▶ SHORT TASK:
Print every line of the listing exactly, please.

▶ DATA SECTION:
______________________________

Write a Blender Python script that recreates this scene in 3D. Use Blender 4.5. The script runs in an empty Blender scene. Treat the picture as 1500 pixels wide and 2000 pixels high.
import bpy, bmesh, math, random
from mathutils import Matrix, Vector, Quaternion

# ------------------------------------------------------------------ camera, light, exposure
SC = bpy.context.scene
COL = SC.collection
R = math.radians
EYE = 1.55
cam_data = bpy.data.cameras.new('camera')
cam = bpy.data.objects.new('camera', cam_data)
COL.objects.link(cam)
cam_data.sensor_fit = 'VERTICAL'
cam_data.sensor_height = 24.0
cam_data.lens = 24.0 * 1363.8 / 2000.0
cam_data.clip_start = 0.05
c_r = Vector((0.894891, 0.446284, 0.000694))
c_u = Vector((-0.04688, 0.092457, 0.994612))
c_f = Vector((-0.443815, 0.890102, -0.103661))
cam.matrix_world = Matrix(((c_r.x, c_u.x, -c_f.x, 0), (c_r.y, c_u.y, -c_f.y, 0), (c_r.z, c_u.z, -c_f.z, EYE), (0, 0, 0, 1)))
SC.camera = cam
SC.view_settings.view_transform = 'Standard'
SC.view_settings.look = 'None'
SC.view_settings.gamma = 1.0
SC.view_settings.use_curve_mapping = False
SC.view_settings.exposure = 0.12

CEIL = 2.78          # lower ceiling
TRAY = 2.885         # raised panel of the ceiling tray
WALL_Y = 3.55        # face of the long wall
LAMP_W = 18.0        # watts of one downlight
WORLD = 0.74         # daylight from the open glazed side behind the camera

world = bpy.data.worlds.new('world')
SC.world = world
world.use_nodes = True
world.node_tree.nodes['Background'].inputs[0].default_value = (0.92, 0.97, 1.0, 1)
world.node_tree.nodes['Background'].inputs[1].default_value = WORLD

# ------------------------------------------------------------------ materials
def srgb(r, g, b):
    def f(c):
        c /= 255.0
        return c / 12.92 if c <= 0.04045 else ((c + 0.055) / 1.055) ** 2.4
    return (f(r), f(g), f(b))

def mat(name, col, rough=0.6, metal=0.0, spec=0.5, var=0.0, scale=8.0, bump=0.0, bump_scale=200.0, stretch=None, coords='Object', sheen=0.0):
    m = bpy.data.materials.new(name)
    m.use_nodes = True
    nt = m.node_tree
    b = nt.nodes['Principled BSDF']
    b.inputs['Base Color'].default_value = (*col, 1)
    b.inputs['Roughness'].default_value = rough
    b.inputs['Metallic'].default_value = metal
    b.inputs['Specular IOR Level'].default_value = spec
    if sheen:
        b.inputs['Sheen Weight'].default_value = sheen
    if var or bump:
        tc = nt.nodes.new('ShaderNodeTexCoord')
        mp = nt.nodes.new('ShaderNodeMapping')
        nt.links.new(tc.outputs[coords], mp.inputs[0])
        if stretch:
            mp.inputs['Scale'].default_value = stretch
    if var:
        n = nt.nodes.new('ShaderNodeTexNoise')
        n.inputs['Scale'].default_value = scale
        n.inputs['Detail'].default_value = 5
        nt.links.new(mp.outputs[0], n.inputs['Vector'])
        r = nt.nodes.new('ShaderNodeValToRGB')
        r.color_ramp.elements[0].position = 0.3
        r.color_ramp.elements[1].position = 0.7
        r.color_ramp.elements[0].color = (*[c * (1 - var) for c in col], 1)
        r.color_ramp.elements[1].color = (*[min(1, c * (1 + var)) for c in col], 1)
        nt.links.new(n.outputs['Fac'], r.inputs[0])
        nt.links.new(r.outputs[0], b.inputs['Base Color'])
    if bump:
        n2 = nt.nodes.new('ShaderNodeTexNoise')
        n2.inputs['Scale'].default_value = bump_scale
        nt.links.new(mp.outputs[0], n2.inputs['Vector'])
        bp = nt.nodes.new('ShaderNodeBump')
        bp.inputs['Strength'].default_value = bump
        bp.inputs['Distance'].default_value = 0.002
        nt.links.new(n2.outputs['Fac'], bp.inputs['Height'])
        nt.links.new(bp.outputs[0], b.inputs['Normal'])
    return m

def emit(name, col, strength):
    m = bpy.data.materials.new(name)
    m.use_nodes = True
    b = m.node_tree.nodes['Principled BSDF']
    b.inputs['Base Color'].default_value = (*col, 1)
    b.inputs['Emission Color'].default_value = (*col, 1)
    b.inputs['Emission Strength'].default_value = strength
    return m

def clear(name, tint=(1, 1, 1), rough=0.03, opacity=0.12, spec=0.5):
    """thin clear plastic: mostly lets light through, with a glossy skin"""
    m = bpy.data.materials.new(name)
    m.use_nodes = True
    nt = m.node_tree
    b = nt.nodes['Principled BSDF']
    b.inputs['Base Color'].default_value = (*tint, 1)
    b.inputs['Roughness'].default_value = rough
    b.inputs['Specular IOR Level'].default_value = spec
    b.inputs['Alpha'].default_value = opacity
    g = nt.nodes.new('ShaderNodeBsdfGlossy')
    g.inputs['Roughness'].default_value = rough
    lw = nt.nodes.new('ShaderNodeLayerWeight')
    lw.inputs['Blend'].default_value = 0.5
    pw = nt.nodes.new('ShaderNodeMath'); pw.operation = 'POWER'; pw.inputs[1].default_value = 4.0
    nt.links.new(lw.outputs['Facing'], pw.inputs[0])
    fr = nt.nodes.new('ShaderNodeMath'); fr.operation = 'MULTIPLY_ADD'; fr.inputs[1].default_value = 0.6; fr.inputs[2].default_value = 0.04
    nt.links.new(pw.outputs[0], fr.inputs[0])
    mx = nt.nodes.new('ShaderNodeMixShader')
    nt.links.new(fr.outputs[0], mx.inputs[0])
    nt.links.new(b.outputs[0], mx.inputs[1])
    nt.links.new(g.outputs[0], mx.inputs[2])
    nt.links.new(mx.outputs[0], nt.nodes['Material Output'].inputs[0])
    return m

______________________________

▶ EXERCISE ANSWER:
Write a Blender Python script that recreates this scene in 3D. Use Blender 4.5. The script runs in an empty Blender scene. Treat the picture as 1500 pixels wide and 2000 pixels high.
import bpy, bmesh, math, random
from mathutils import Matrix, Vector, Quaternion

# ------------------------------------------------------------------ camera, light, exposure
SC = bpy.context.scene
COL = SC.collection
R = math.radians
EYE = 1.55
cam_data = bpy.data.cameras.new('camera')
cam = bpy.data.objects.new('camera', cam_data)
COL.objects.link(cam)
cam_data.sensor_fit = 'VERTICAL'
cam_data.sensor_height = 24.0
cam_data.lens = 24.0 * 1363.8 / 2000.0
cam_data.clip_start = 0.05
c_r = Vector((0.894891, 0.446284, 0.000694))
c_u = Vector((-0.04688, 0.092457, 0.994612))
c_f = Vector((-0.443815, 0.890102, -0.103661))
cam.matrix_world = Matrix(((c_r.x, c_u.x, -c_f.x, 0), (c_r.y, c_u.y, -c_f.y, 0), (c_r.z, c_u.z, -c_f.z, EYE), (0, 0, 0, 1)))
SC.camera = cam
SC.view_settings.view_transform = 'Standard'
SC.view_settings.look = 'None'
SC.view_settings.gamma = 1.0
SC.view_settings.use_curve_mapping = False
SC.view_settings.exposure = 0.12

CEIL = 2.78          # lower ceiling
TRAY = 2.885         # raised panel of the ceiling tray
WALL_Y = 3.55        # face of the long wall
LAMP_W = 18.0        # watts of one downlight
WORLD = 0.74         # daylight from the open glazed side behind the camera

world = bpy.data.worlds.new('world')
SC.world = world
world.use_nodes = True
world.node_tree.nodes['Background'].inputs[0].default_value = (0.92, 0.97, 1.0, 1)
world.node_tree.nodes['Background'].inputs[1].default_value = WORLD

# ------------------------------------------------------------------ materials
def srgb(r, g, b):
    def f(c):
        c /= 255.0
        return c / 12.92 if c <= 0.04045 else ((c + 0.055) / 1.055) ** 2.4
    return (f(r), f(g), f(b))

def mat(name, col, rough=0.6, metal=0.0, spec=0.5, var=0.0, scale=8.0, bump=0.0, bump_scale=200.0, stretch=None, coords='Object', sheen=0.0):
    m = bpy.data.materials.new(name)
    m.use_nodes = True
    nt = m.node_tree
    b = nt.nodes['Principled BSDF']
    b.inputs['Base Color'].default_value = (*col, 1)
    b.inputs['Roughness'].default_value = rough
    b.inputs['Metallic'].default_value = metal
    b.inputs['Specular IOR Level'].default_value = spec
    if sheen:
        b.inputs['Sheen Weight'].default_value = sheen
    if var or bump:
        tc = nt.nodes.new('ShaderNodeTexCoord')
        mp = nt.nodes.new('ShaderNodeMapping')
        nt.links.new(tc.outputs[coords], mp.inputs[0])
        if stretch:
            mp.inputs['Scale'].default_value = stretch
    if var:
        n = nt.nodes.new('ShaderNodeTexNoise')
        n.inputs['Scale'].default_value = scale
        n.inputs['Detail'].default_value = 5
        nt.links.new(mp.outputs[0], n.inputs['Vector'])
        r = nt.nodes.new('ShaderNodeValToRGB')
        r.color_ramp.elements[0].position = 0.3
        r.color_ramp.elements[1].position = 0.7
        r.color_ramp.elements[0].color = (*[c * (1 - var) for c in col], 1)
        r.color_ramp.elements[1].color = (*[min(1, c * (1 + var)) for c in col], 1)
        nt.links.new(n.outputs['Fac'], r.inputs[0])
        nt.links.new(r.outputs[0], b.inputs['Base Color'])
    if bump:
        n2 = nt.nodes.new('ShaderNodeTexNoise')
        n2.inputs['Scale'].default_value = bump_scale
        nt.links.new(mp.outputs[0], n2.inputs['Vector'])
        bp = nt.nodes.new('ShaderNodeBump')
        bp.inputs['Strength'].default_value = bump
        bp.inputs['Distance'].default_value = 0.002
        nt.links.new(n2.outputs['Fac'], bp.inputs['Height'])
        nt.links.new(bp.outputs[0], b.inputs['Normal'])
    return m

def emit(name, col, strength):
    m = bpy.data.materials.new(name)
    m.use_nodes = True
    b = m.node_tree.nodes['Principled BSDF']
    b.inputs['Base Color'].default_value = (*col, 1)
    b.inputs['Emission Color'].default_value = (*col, 1)
    b.inputs['Emission Strength'].default_value = strength
    return m

def clear(name, tint=(1, 1, 1), rough=0.03, opacity=0.12, spec=0.5):
    """thin clear plastic: mostly lets light through, with a glossy skin"""
    m = bpy.data.materials.new(name)
    m.use_nodes = True
    nt = m.node_tree
    b = nt.nodes['Principled BSDF']
    b.inputs['Base Color'].default_value = (*tint, 1)
    b.inputs['Roughness'].default_value = rough
    b.inputs['Specular IOR Level'].default_value = spec
    b.inputs['Alpha'].default_value = opacity
    g = nt.nodes.new('ShaderNodeBsdfGlossy')
    g.inputs['Roughness'].default_value = rough
    lw = nt.nodes.new('ShaderNodeLayerWeight')
    lw.inputs['Blend'].default_value = 0.5
    pw = nt.nodes.new('ShaderNodeMath'); pw.operation = 'POWER'; pw.inputs[1].default_value = 4.0
    nt.links.new(lw.outputs['Facing'], pw.inputs[0])
    fr = nt.nodes.new('ShaderNodeMath'); fr.operation = 'MULTIPLY_ADD'; fr.inputs[1].default_value = 0.6; fr.inputs[2].default_value = 0.04
    nt.links.new(pw.outputs[0], fr.inputs[0])
    mx = nt.nodes.new('ShaderNodeMixShader')
    nt.links.new(fr.outputs[0], mx.inputs[0])
    nt.links.new(b.outputs[0], mx.inputs[1])
    nt.links.new(g.outputs[0], mx.inputs[2])
    nt.links.new(mx.outputs[0], nt.nodes['Material Output'].inputs[0])
    return m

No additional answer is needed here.